Как-то перед началом очередного диспута в Колонном зале Дома союзов за кулисами я застал Луначарского и Введенского мирно беседующими за небольшим столиком, покрытым плюшевой скатертью. Было принято, что представитель печати перед началом диспута обменивается несколькими словами с его участниками. Подойдя ближе, я услыхал, что противники уточняют предмет предстоящего спора. Луначарский должен был выступить первым. Он предупреждал Введенского, о чем именно собирается говорить. Введенский должен был ему отвечать, и заключительное слово снова предоставлялось Луначарскому.
Г Введенский выговорил себе право реплики на заключительное слово. Луначарский, улыбаясь, предупредил, что в случае надобности ответит и на реплику. Противники вежливо поклонились друг другу и направились к выходу на эстраду.
Вот тут и пришла мне в голову мысль посетить как-нибудь одного и другого, порознь побеседовать с каждым о положении церкви в советском обществе, а потом написать статью о беседах с Введенским и Луначарским и о высказываниях одного о другом.

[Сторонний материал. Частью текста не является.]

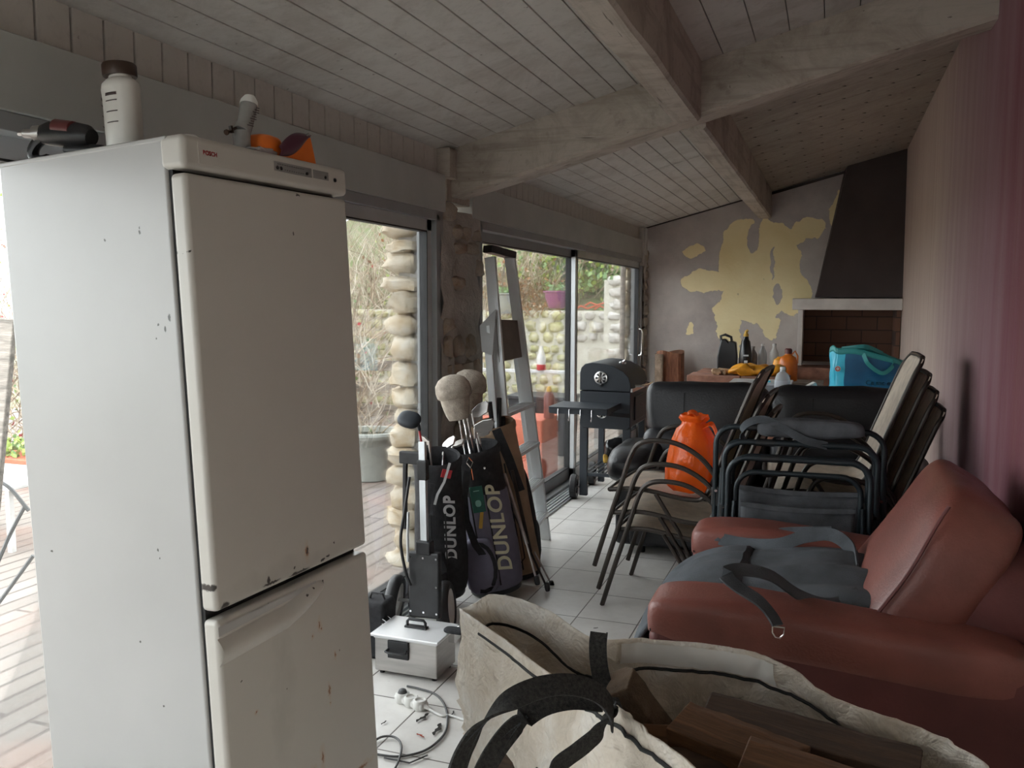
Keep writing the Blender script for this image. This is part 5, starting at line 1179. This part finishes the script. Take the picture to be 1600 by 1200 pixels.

В антракте я условился и с тем и с другим. Каждый назначил мне свидание у себя дома. Луначарский жил в Денежном
переулке в районе Арбата, Введенский — в каком-то «живоцерковном» подворье, кажется, где-то в Оружейном переулке — точный адрес уже не помню.
В назначенный день и час первый визит я нанес Александру Ивановичу Введенскому, митрополиту «живой церкви».
В очень большой старомосковской квартире, по-видимому превращенной в общежитие священнослужителей, в коридорах, и бесчисленных закоулках и переходах я встретил несколько тридцати- и сорокалетних мужчин в рясах или подрясниках. Одни из них куда-то спешили, уходили из дома или, напротив, только что пришли откуда-то. Другие по двое, по трое перешептывались о чем-то возле окон, выходивших во двор, или по затемненным углам. Никто из них не обратил на меня никакого внимания. Видимо, посторонние посетители здесь были не в редкость. Я спросил, где комната митрополита Введенского. Мне указали на дверь в большой светлой передней, я постучал и в ответ на отклик «Да, да!» вошел.
Введенский в темном подряснике завтракал за маленьким овальным столом посреди очень большой комнаты, уставленной мебелью красного дерева.
Хозяин поднялся мне навстречу, пригласил к столу. Беседа поначалу не ладилась — я плохо подготовился к ней. Введенский, искуснейший собеседник, помог мне.
— Вас, вероятно, интересует наше отношение к власти? Оно базируется на двух основаниях. Во-первых, на евангельской истине: «несть власти, аще не от бога», что значит по-русски...
— Не затрудняйтесь переводом,—перебил я.—Я знаю церковнославянский.
— Да что вы? —удивился Введенский.—Простите, вам сколько лет?
— Двадцать три.
— А... ну да... Тогда вы еще могли успеть... Впрочем, пять лет революционных событий... Гм...— Он с любопытством посмотрел на меня.— А второе основание сформулировано в воззвании, с которым Второй Всероссийский поместный собор обратился к ВЦИКу. Мы, представители обновленческой «живой Церкви», признаем в этом воззвании, что Октябрьская революЦия проводит в жизнь великие христианские начала равенства и тРУДа. Вот это и есть основания нашего отношения к советской власти.
Я сказал, что тихоновцы также уже декларировали свое признание советской власти.
Введенский пожал плечами:
— Они совершили это, не видя иного выхода. Ничего другого им не оставалось сделать. Мы же, обновленцы, поступили так по внутреннему духовному побуждению.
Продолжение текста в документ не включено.